3D scene scripts:
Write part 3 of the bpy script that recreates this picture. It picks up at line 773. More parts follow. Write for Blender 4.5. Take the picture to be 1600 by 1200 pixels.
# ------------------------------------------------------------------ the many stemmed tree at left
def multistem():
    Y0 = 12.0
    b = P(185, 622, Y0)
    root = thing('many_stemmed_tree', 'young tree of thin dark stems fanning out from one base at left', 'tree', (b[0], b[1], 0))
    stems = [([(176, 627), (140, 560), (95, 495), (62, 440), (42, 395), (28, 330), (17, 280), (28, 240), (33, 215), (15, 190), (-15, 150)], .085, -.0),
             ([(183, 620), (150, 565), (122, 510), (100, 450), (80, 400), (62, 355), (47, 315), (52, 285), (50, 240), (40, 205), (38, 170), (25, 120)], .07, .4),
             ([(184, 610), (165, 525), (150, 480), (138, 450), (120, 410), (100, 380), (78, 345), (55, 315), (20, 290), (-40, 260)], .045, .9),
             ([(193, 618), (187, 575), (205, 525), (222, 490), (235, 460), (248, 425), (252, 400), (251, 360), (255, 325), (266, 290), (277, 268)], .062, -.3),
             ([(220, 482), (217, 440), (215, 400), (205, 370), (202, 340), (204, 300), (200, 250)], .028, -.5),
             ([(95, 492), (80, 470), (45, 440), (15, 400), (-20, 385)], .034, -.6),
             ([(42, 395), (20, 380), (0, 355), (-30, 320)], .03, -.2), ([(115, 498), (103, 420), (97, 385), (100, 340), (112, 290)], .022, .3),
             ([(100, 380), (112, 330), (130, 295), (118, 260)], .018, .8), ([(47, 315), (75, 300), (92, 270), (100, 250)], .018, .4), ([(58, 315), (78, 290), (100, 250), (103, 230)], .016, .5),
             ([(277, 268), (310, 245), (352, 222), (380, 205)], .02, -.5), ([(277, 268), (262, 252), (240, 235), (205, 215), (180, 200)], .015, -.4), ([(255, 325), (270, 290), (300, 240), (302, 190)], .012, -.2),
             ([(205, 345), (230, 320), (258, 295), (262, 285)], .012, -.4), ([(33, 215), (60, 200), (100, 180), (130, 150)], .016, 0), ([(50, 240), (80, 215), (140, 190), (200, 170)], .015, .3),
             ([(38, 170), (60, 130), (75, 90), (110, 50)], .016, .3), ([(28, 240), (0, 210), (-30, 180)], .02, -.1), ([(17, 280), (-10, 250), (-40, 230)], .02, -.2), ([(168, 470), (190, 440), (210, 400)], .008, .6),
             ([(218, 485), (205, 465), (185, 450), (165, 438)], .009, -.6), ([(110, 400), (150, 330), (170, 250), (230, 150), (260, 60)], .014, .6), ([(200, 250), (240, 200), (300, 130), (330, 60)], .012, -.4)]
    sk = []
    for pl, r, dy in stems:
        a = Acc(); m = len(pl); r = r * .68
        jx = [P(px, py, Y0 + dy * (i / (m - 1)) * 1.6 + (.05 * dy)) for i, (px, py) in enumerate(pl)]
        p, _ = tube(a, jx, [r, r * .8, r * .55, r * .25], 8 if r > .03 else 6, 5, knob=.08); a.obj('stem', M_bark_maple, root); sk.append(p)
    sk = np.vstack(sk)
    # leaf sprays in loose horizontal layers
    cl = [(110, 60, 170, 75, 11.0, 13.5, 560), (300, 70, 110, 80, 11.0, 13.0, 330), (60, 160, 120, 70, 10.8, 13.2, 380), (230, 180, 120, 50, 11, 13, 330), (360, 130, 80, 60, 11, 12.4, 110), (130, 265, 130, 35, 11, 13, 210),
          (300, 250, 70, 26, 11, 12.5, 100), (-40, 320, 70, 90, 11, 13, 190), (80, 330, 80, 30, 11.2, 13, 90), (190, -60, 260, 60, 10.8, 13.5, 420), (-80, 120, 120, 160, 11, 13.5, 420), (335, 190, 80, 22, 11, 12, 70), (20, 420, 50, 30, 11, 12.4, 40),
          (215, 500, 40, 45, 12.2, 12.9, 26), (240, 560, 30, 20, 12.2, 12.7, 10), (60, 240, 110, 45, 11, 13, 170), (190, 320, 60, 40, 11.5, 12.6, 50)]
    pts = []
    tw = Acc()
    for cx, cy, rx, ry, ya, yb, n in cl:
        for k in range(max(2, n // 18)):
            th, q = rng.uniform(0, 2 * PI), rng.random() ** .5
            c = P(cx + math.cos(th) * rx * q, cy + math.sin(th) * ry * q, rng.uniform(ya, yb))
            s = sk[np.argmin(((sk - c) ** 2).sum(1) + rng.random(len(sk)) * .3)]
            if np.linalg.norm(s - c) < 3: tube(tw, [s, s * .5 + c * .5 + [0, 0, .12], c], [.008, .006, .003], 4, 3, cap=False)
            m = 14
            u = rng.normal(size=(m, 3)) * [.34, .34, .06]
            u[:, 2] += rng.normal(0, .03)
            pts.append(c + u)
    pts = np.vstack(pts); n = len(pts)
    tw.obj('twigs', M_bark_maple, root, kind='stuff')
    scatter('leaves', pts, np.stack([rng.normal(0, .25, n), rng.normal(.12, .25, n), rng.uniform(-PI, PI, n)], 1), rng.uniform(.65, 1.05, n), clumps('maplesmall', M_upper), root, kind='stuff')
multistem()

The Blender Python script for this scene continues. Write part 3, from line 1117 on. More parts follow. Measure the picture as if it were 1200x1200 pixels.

GIVEN EXERCISE:
Your task is to retype all the records above with nothing left out.

OUTPUT FOR THIS TASK:
Write part 3 of the bpy script that recreates this picture. It picks up at line 773. More parts follow. Write for Blender 4.5. Take the picture to be 1600 by 1200 pixels.
# ------------------------------------------------------------------ the many stemmed tree at left
def multistem():
    Y0 = 12.0
    b = P(185, 622, Y0)
    root = thing('many_stemmed_tree', 'young tree of thin dark stems fanning out from one base at left', 'tree', (b[0], b[1], 0))
    stems = [([(176, 627), (140, 560), (95, 495), (62, 440), (42, 395), (28, 330), (17, 280), (28, 240), (33, 215), (15, 190), (-15, 150)], .085, -.0),
             ([(183, 620), (150, 565), (122, 510), (100, 450), (80, 400), (62, 355), (47, 315), (52, 285), (50, 240), (40, 205), (38, 170), (25, 120)], .07, .4),
             ([(184, 610), (165, 525), (150, 480), (138, 450), (120, 410), (100, 380), (78, 345), (55, 315), (20, 290), (-40, 260)], .045, .9),
             ([(193, 618), (187, 575), (205, 525), (222, 490), (235, 460), (248, 425), (252, 400), (251, 360), (255, 325), (266, 290), (277, 268)], .062, -.3),
             ([(220, 482), (217, 440), (215, 400), (205, 370), (202, 340), (204, 300), (200, 250)], .028, -.5),
             ([(95, 492), (80, 470), (45, 440), (15, 400), (-20, 385)], .034, -.6),
             ([(42, 395), (20, 380), (0, 355), (-30, 320)], .03, -.2), ([(115, 498), (103, 420), (97, 385), (100, 340), (112, 290)], .022, .3),
             ([(100, 380), (112, 330), (130, 295), (118, 260)], .018, .8), ([(47, 315), (75, 300), (92, 270), (100, 250)], .018, .4), ([(58, 315), (78, 290), (100, 250), (103, 230)], .016, .5),
             ([(277, 268), (310, 245), (352, 222), (380, 205)], .02, -.5), ([(277, 268), (262, 252), (240, 235), (205, 215), (180, 200)], .015, -.4), ([(255, 325), (270, 290), (300, 240), (302, 190)], .012, -.2),
             ([(205, 345), (230, 320), (258, 295), (262, 285)], .012, -.4), ([(33, 215), (60, 200), (100, 180), (130, 150)], .016, 0), ([(50, 240), (80, 215), (140, 190), (200, 170)], .015, .3),
             ([(38, 170), (60, 130), (75, 90), (110, 50)], .016, .3), ([(28, 240), (0, 210), (-30, 180)], .02, -.1), ([(17, 280), (-10, 250), (-40, 230)], .02, -.2), ([(168, 470), (190, 440), (210, 400)], .008, .6),
             ([(218, 485), (205, 465), (185, 450), (165, 438)], .009, -.6), ([(110, 400), (150, 330), (170, 250), (230, 150), (260, 60)], .014, .6), ([(200, 250), (240, 200), (300, 130), (330, 60)], .012, -.4)]
    sk = []
    for pl, r, dy in stems:
        a = Acc(); m = len(pl); r = r * .68
        jx = [P(px, py, Y0 + dy * (i / (m - 1)) * 1.6 + (.05 * dy)) for i, (px, py) in enumerate(pl)]
        p, _ = tube(a, jx, [r, r * .8, r * .55, r * .25], 8 if r > .03 else 6, 5, knob=.08); a.obj('stem', M_bark_maple, root); sk.append(p)
    sk = np.vstack(sk)
    # leaf sprays in loose horizontal layers
    cl = [(110, 60, 170, 75, 11.0, 13.5, 560), (300, 70, 110, 80, 11.0, 13.0, 330), (60, 160, 120, 70, 10.8, 13.2, 380), (230, 180, 120, 50, 11, 13, 330), (360, 130, 80, 60, 11, 12.4, 110), (130, 265, 130, 35, 11, 13, 210),
          (300, 250, 70, 26, 11, 12.5, 100), (-40, 320, 70, 90, 11, 13, 190), (80, 330, 80, 30, 11.2, 13, 90), (190, -60, 260, 60, 10.8, 13.5, 420), (-80, 120, 120, 160, 11, 13.5, 420), (335, 190, 80, 22, 11, 12, 70), (20, 420, 50, 30, 11, 12.4, 40),
          (215, 500, 40, 45, 12.2, 12.9, 26), (240, 560, 30, 20, 12.2, 12.7, 10), (60, 240, 110, 45, 11, 13, 170), (190, 320, 60, 40, 11.5, 12.6, 50)]
    pts = []
    tw = Acc()
    for cx, cy, rx, ry, ya, yb, n in cl:
        for k in range(max(2, n // 18)):
            th, q = rng.uniform(0, 2 * PI), rng.random() ** .5
            c = P(cx + math.cos(th) * rx * q, cy + math.sin(th) * ry * q, rng.uniform(ya, yb))
            s = sk[np.argmin(((sk - c) ** 2).sum(1) + rng.random(len(sk)) * .3)]
            if np.linalg.norm(s - c) < 3: tube(tw, [s, s * .5 + c * .5 + [0, 0, .12], c], [.008, .006, .003], 4, 3, cap=False)
            m = 14
            u = rng.normal(size=(m, 3)) * [.34, .34, .06]
            u[:, 2] += rng.normal(0, .03)
            pts.append(c + u)
    pts = np.vstack(pts); n = len(pts)
    tw.obj('twigs', M_bark_maple, root, kind='stuff')
    scatter('leaves', pts, np.stack([rng.normal(0, .25, n), rng.normal(.12, .25, n), rng.uniform(-PI, PI, n)], 1), rng.uniform(.65, 1.05, n), clumps('maplesmall', M_upper), root, kind='stuff')
multistem()

The Blender Python script for this scene continues. Write part 3, from line 1117 on. More parts follow. Measure the picture as if it were 1200x1200 pixels.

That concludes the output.